D'après les informations recueillies par votre rapporteur, le Gouvernement envisagerait de créer une catégorie unique de représentants : tous les conseillers consulaires siègeraient désormais à l'AFE, contre seulement 90 des 443 conseillers consulaires aujourd'hui.

Gage de simplification institutionnelle, cette mesure pourrait toutefois comporter une contrepartie difficilement acceptable pour les Français de l'étranger : le Gouvernement envisagerait de réduire d'un tiers, voire de moitié, le nombre de conseillers consulaires pour maîtriser les effectifs de cette « nouvelle » AFE 44 ( * ) . Or, une telle contrepartie remettrait en cause le lien de proximité entre les conseillers consulaires, d'une part, et nos compatriotes établis hors de France, d'autre part .

Entendu en audition par votre rapporteur, M. Nicolas Warnery, directeur des Français à l'étranger et de l'administration consulaire, a précisé que cette réforme d'envergure ne serait pas prête pour les prochaines élections consulaires et de l'AFE prévues en 2020 . Dans l'hypothèse où elle aboutirait, elle concernerait uniquement les scrutins organisés à compter de 2026.

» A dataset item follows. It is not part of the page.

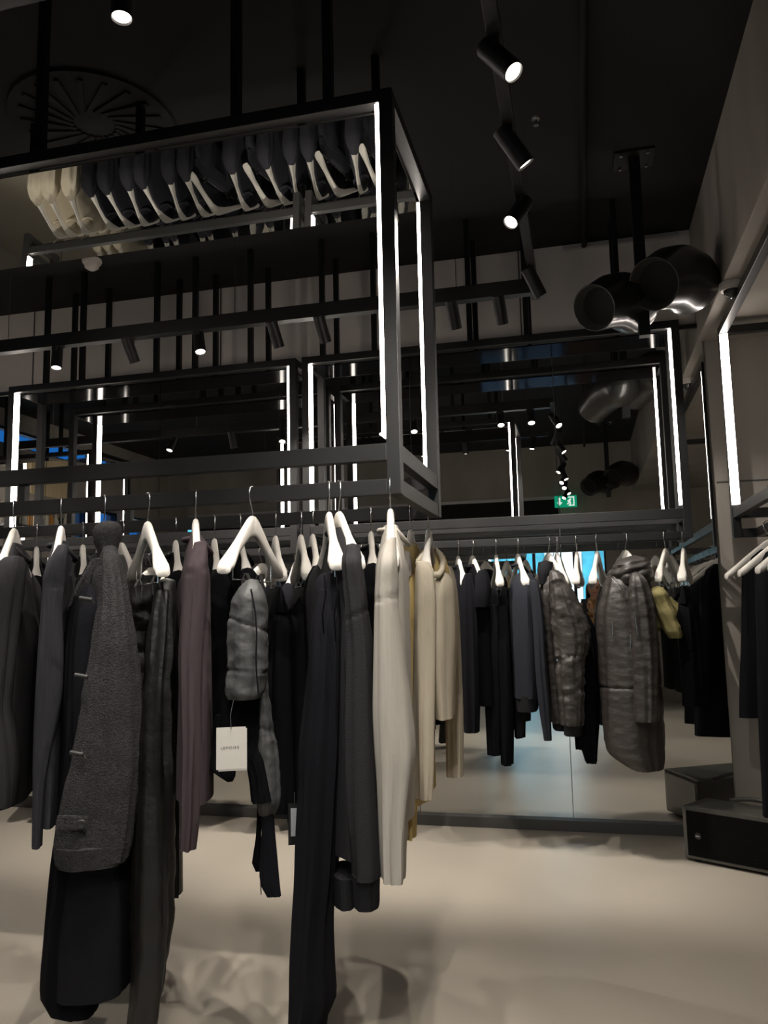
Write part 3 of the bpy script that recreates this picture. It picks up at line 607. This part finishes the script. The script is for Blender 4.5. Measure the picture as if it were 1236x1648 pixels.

* 40 Rapport d'information n° 481 (2014-2015), op. cit. , p. 24.

* Rapport d'information n° 481 (2014-2015), op. cit. , p. 14.

* 41 « Les fonctions et les prérogatives des conseillers consulaires et des conseillers élus à l'Assemblée des Français de l'étranger », op. cit. , p. 23.

* 42 « La représentation non parlementaire des Français établis hors de France : propositions d'améliorations », mars 2018, rapport consultable à l'adresse suivante : http://www.assemblee-afe.fr/IMG/pdf/rapport_du_groupe_de_travail_sur_la_representation_non_parlementaire_des_francais_etablis_hors_de_france_propositions_d_ameliorations.pdf .

* 43 Discours prononcé devant l'Assemblée des Français de l'étranger le 15 mars 2018 et consultable à l'adresse suivante : http://discours.vie-publique.fr/notices/183000586.html .

* 44 Alors que l'Assemblée des Français de l'étranger comprend aujourd'hui 90 membres, elle en compterait entre 200 et 300 à l'issue de la réforme envisagée par le Gouvernement.